5/27/11

EVERYTHING WILL NEVER BE THE SAME :'(



THIS POST IS SPECIALLY DEDICATED TO WAN ZAIDAH WHOM JUST PAST AWAY :'( 27052011

I can surely tell you that things will never be the same, without her by our side.She was such a joy,but ALLAH s.w.t  love her more. That's why he had to take her and we have no choice then to let her go, and accept that we as ''humans '' will never live forever,our time will come. we just don't know when,how,and where.

She was strong, she was so strong everyone can see that. She never give up on herself,never. She fight till the end, she was strong and alhamdurillah she past away besides her family. I was there, to the very last breath. It was sad, by thinking that someone had just lost their mother, family, untie, grandmother, and friend. It was just a very sad moment. I cant describe it, everybody gather around just waiting and hoping at the same time. Hoping for a miracle to happen. She died of an heart attack, her heart was not functioning. by time to time her BP level was getting lower and lower and it finally stop. YA ALLAH, the time when one of my untie said ''cik dah tak ada'' ya ALLAH,everybody breakdown. we had just lose our one and only wan zaidah.


I never had thought i will actually be there when someone died. It was 5 o'clock in the morning i guess, my sister woke me up and said ''mok cik tenat''. So me and two of my sister rush our self to SJMC. When we arrived, she was still alive but barely. Almost everyone was there, gathered around her death bed in the CCU. Reading yassin, and just be there. Be there with her, it was unbearable. I burst out into tears.
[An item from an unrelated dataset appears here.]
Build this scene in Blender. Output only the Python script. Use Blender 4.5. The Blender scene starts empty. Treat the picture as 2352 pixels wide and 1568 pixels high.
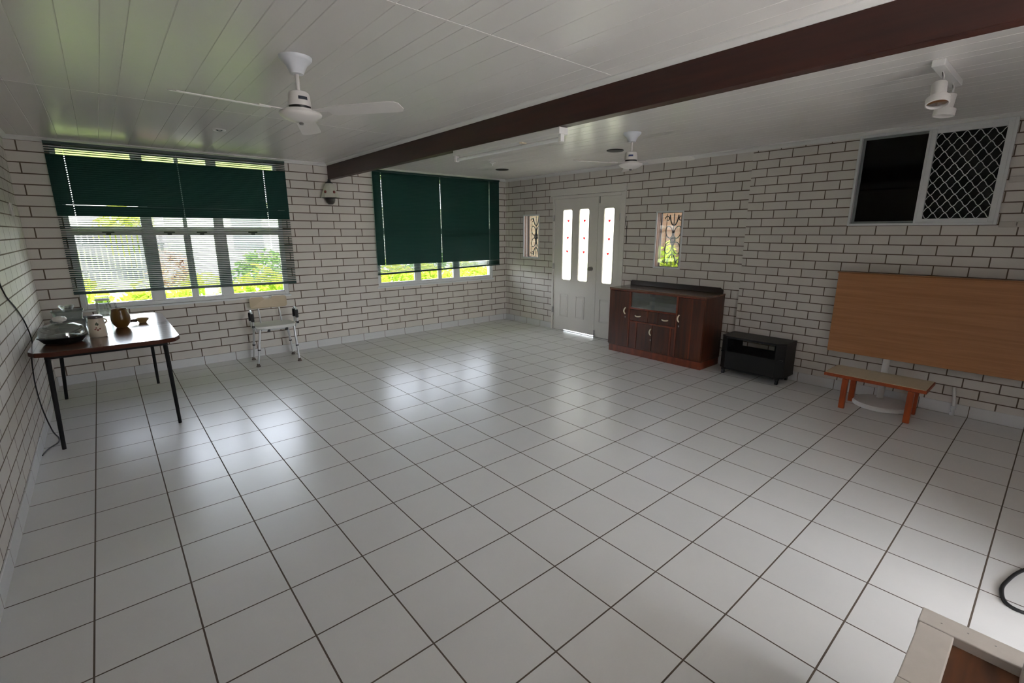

Her BP level lowered as time goes by,finally her heart just shutdown and shes gone .Her heart failed to function,she died at approximately 8.20am. I miss her laugh already, i miss how she will call my name, i miss her voice,i miss her stories that she will usually tell us, i miss everything :'( i miss her,and by thinking shes gone and i will never see her again it's just heartbreaking.

She was family, a close family of mine. I can still remember 2 weeks back she had dinner at our house. She was still doing okay,she was eating okay,smiling and laughing with everyone. Never thought that this will happened, i can still remember how that day goes on. She came to see my father and i made coffee for her. She had dinner at our house that night, it was a holiday night so we will usually cook something special. It was chicken chop night that night, the table was full will all the side dishes and all and she laughed and said ''haha,banyaknya!'' haha she was such a joy. She will be remembered, she was a legend of wcj. She will be in our memory forever.

We love her with all our hearts,even though shes gone but im so thankful she past away besides her family. If i died one day,i wish i died surrounded with my love ones. Mok cik i pray so that you will be placed among the solihin and solehah.time is a must for us to get use for not having you around anymore. But life must go on, and we have to let you go. So that you can rest in peace,insyaALLAH s.w.t.  May ALLAH s.w.t be with you always.